When the terminal assembly 120 moves forward, the cable holder 190 may slide toward the handle 130, and when the terminal assembly 120 moves backward, the cable holder 190 may slide in a direction of moving away from the handle 130. The cable holder 190 may be formed of at least one of rubber and plastic.
For an example, the cable holder 190 may have a portion in direct contact with the cable C formed in a shape of bellows of soft rubber, and another portion which slides in the handle formed of rigid resin.
As an example, the cable holder 190 may have a holding projection 191 provided thereon, and, provided to the handle 130, there may be a guide for the holding projection 191 to slide thereon, and a stopper 131.
Eventually, owing to securing a length of the cable C housed in the outer housing 110 as much as a distance of the slide of the terminal assembly 120 with the slide of the cable holder 190 enables to prevent the application of tension to the cable C from taking place.
When the terminal, assembly 120 moves forward, the cable holder 190 slides toward the handle 130, and, when the terminal assembly 120 moves backward, the cable holder 190 slides in a direction of moving away from the handle 130. Consequently, the cable C can slide as much as a slide distance of the terminal assembly 120.
The connector 100 may also include a latch 150 for maintaining a coupled state of the outer housing 110 to the electric vehicle 20 in a case the terminal assembly 120 is connected to the electric vehicle 20 (More specifically, the inlet), electrically.
The latch 150 may be pivotally mounted to the outer housing 110, and the terminal housing 121 may have a holding projection 121 a extended toward the latch 150.
In this case, as the holding projection 121 a is brought into contact with the latch 150 when the terminal housing 121 slides forward, the coupling state of the latch 150 can be maintained. That is, as the terminal housing 121 slides, the latch 150 and the holding projection 121 a turn to a contact state, and, in a state the slide movement of the terminal housing 121 is finished, the holding projection 121 a can maintain a state in which the latch 150 is placed inside of the inlet 24 of the electric vehicle 20.

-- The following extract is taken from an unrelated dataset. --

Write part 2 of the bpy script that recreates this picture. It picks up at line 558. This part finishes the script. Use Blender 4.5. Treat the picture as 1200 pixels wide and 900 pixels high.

Different from this, as the latch 150 moves away from the holding projection 121 a when the terminal housing 121 slides backward, the coupling state of the latch 150 can be released. In this case, the coupling state of the latch 150 implies a state in which the latch 150 is pivotally rotated toward the inlet, and a moved away state of latch 150 implies a state in which the latch 150 is pivotally rotated into the outer housing 110.
The latch 150 can make the terminal housing 121 to fasten a coupled state to the inlet or to decouple from the inlet as the terminal housing 121 slides, without any additional locking or unlocking means.
Referring to FIG. 8, if the lever 180 is turned in the first direction, rotating force of the lever 180 turns into driving force of the slider 140, to make the slider 140 to slide forward.
Then, the terminal assembly 120 connected to the slider 140 is projected to an outside of the outer housing 110, enabling electric connection of the terminal assembly 120 to the inlet 24 of the electric vehicle.
In this case, as the terminal housing 121 slides, the latch 150 couples to the inlet 24, and as the slider 140 slides, the locking pin 212 moves into the boss 111. When the slider 140 finishes the slide, the locking pin 212 protects toward the slider 140 again, preventing the slider 140 from sliding backward in a state the slider 140 is coupled to the first hook portion 141.
And, if the terminal assembly 120 is connected to the inlet 24 electrically, the second locking unit 170 couples to the second hook portion 142 of the slider 140 in response to an electric signal, preventing the slider 140 from sliding backward.
Different from this, if the charging is finished, the second locking unit 170 is separated from the second hook portion 142 of the slider 140 in response to an electric signal, and, if the user presses the unlocking button 160, the locking pin 212 is separated from the first hook portion 141 of the slider 140, enabling the slider 140 to slide backward.
And, there may be an elastic member (Not shown) between the lever 180 and the shaft 113, for applying elastic force to the lever 180 to rotate in the second direction to restore an original position.
As has been described, by improving a structure, the connector in an electric vehicle charger related to an embodiment of the present invention can simplify a structure thereof, minimize a number of components, secure reliability in stages of mounting, charging, and coupling/decoupling, and improve durability, a water proof performance, and user's convenience.
The preferred embodiment of the present invention described thus is a disclosure of an illustrative purpose, and various modifications, changes, and addition will be possible without departing from the spirit or scope of the invention by those skilled in this field of art. Thus, it is intended that the present invention covers the modifications, changes, and addition of this invention provided they come within the scope of the appended claims and their equivalents.
For an example, a connector 100 related to another embodiment of the present invention may include an outer housing 110, a terminal assembly 120 including a terminal housing 121 slidably mounted in the outer housing 110 to be movable forward or backward, a handle 130 mounted to the outer housing 110 for receiving a cable C electrically connected to the terminal assembly 120 therein, a slider 140 connected to the terminal assembly 120 and slidably mounted in the outer housing 110 to be movable forward or backward, a lever 180 mounted to the outer housing 110 to be rotatable in a first direction or a second direction for making the slider 140 to move forward or backward, a first locking unit 210 for preventing the slider 140 from moving backward when the slider 140 is moved forward, an unlocking button 160 for separating the first locking unit 210 from the slider 140 by pressing the first locking unit 210, and a latch 150 for selectively coupling the outer housing to an inlet of the electric vehicle as the terminal housing 121 slides.